→ **Goal**: Check each line of the entries below for the string "Write"; copy every line where it appears.

→ **Entries supplied**:
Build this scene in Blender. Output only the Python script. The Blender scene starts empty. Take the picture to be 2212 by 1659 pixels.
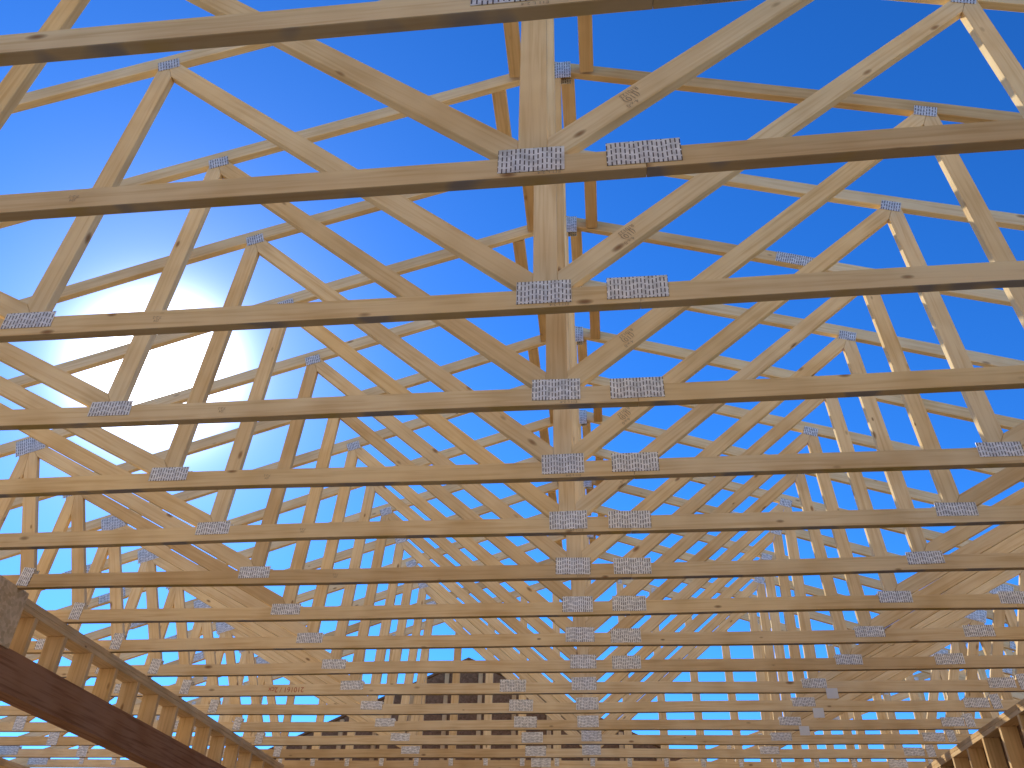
import bpy, bmesh, math, random
from mathutils import Vector, Matrix
random.seed(7)
scene=bpy.context.scene
CAMZ=1.6
CX=-0.154         # truss centre line
CZ=CAMZ+2.005     # bottom chord joint height
Y3=2.239; S=0.61
DY={1:.11,2:.028,3:.012,4:.014,5:.014}
# ---------------------------------------------------------------- camera
f=1800.0
Yw=Vector((226,-1291.5,-f)).normalized()
Xw=Vector((18900,790,f)); Xw=(Xw-Yw*Xw.dot(Yw)).normalized()
Zw=Xw.cross(Yw).normalized()
cam=bpy.data.cameras.new("camera"); co=bpy.data.objects.new("camera",cam); scene.collection.objects.link(co)
M=Matrix((Xw,Yw,Zw)).to_4x4(); M.translation=Vector((0,0,CAMZ)); co.matrix_world=M
cam.sensor_width=36; cam.lens=36*f/2212; cam.clip_start=0.02; cam.clip_end=3000
scene.camera=co
scene.view_settings.view_transform='Standard'; scene.view_settings.look='None'; scene.view_settings.exposure=0
# ---------------------------------------------------------------- light
def math_(N,L,op,a,b=None,c=None):
    n=N.new('ShaderNodeMath'); n.operation=op
    for i,v in enumerate((a,b,c)):
        if v is None: continue
        if isinstance(v,(int,float)): n.inputs[i].default_value=v
        else: L.new(v,n.inputs[i])
    return n.outputs[0]
def mix(N,L,fac,a,b,bt='MIX'):
    n=N.new('ShaderNodeMix'); n.data_type='RGBA'; n.blend_type=bt
    for s,v in ((n.inputs[0],fac),(n.inputs[6],a),(n.inputs[7],b)):
        if isinstance(v,(int,float)): s.default_value=v
        elif isinstance(v,tuple): s.default_value=(*v,1)
        else: L.new(v,s)
    return n.outputs[2]
sd=Vector((-0.517,0.755,0.585)).normalized()
elev=math.asin(sd.z); az=math.atan2(sd.x,sd.y)
w=bpy.data.worlds.new("World"); scene.world=w; w.use_nodes=True
nt=w.node_tree; N=nt.nodes; L=nt.links
bg=N['Background']
sky=N.new('ShaderNodeTexSky'); sky.sky_type='NISHITA'; sky.sun_disc=False
sky.sun_elevation=elev; sky.sun_rotation=az; sky.air_density=1.0; sky.dust_density=.05; sky.ozone_density=4.0
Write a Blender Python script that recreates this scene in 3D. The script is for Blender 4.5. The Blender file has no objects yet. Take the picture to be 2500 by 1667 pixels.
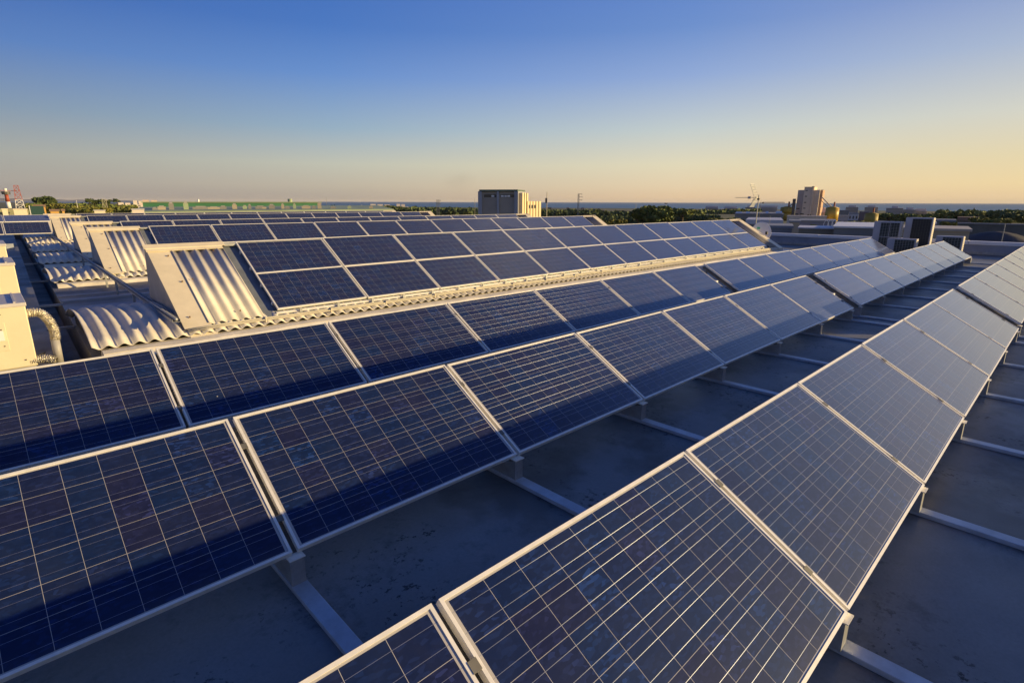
import bpy, bmesh, math, random
from mathutils import Vector, Matrix
import numpy as np
random.seed(7)
R = math.radians
sc = bpy.context.scene
COL = sc.collection

# ---------------------------------------------------------------- camera
F_PX, PITCH, ROLL, YAW = 1325.76, R(14.397), R(0.159), R(46.0626)
cam_d = bpy.data.cameras.new('camera')
cam = bpy.data.objects.new('camera', cam_d); COL.objects.link(cam)
cam_d.sensor_width = 36.0
cam_d.lens = 36.0 * F_PX / 2500.0
cam_d.clip_start = 0.05; cam_d.clip_end = 90000
FW = Vector((math.cos(YAW), math.sin(YAW), 0)); RT = Vector((math.sin(YAW), -math.cos(YAW), 0)); UP = Vector((0, 0, 1))
cF = FW*math.cos(PITCH) - UP*math.sin(PITCH); cU0 = UP*math.cos(PITCH) + FW*math.sin(PITCH)
cR = RT*math.cos(ROLL) + cU0*math.sin(ROLL); cU = cU0*math.cos(ROLL) - RT*math.sin(ROLL)
cam.matrix_world = Matrix(((cR.x, cU.x, -cF.x, 0), (cR.y, cU.y, -cF.y, 0), (cR.z, cU.z, -cF.z, 0), (0, 0, 0, 1)))
sc.camera = cam

# ---------------------------------------------------------------- world, sun
SUN_EL = R(9.9)
SUN_AZ = math.atan2(-1.547, 1.52)             # direction towards the sun, from +X
w = bpy.data.worlds.new('World'); sc.world = w; w.use_nodes = True
nt = w.node_tree; bg = nt.nodes['Background']
sky = nt.nodes.new('ShaderNodeTexSky'); sky.sky_type = 'NISHITA'; sky.sun_disc = False
sky.sun_elevation = SUN_EL; sky.sun_rotation = math.pi/2 - SUN_AZ
sky.altitude = 0; sky.air_density = 1.0; sky.dust_density = 1.2; sky.ozone_density = 2.5
EXPO = 0.5
def lin(c): return tuple(((x/255)/12.92 if x/255 <= .04045 else ((x/255+.055)/1.055)**2.4)/(2**EXPO) for x in c)
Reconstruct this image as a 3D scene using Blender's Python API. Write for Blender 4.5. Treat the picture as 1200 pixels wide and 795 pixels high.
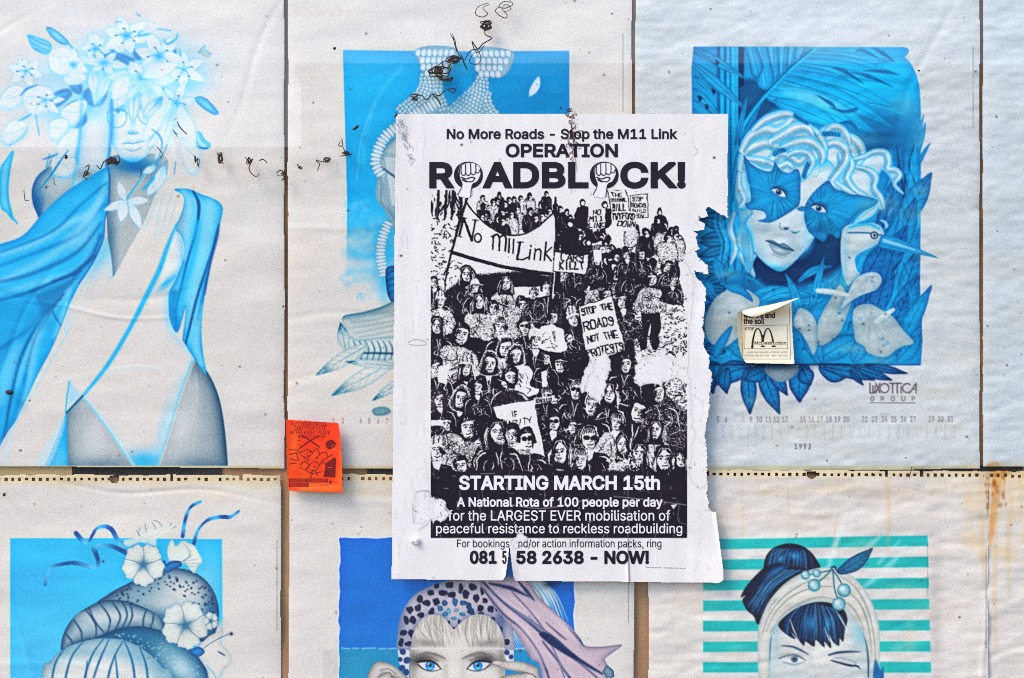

→ **Task solution**:
Write a Blender Python script that recreates this scene in 3D. The script is for Blender 4.5. The Blender file has no objects yet. Take the picture to be 2500 by 1667 pixels.
Reconstruct this image as a 3D scene using Blender's Python API. Write for Blender 4.5. Treat the picture as 1200 pixels wide and 795 pixels high.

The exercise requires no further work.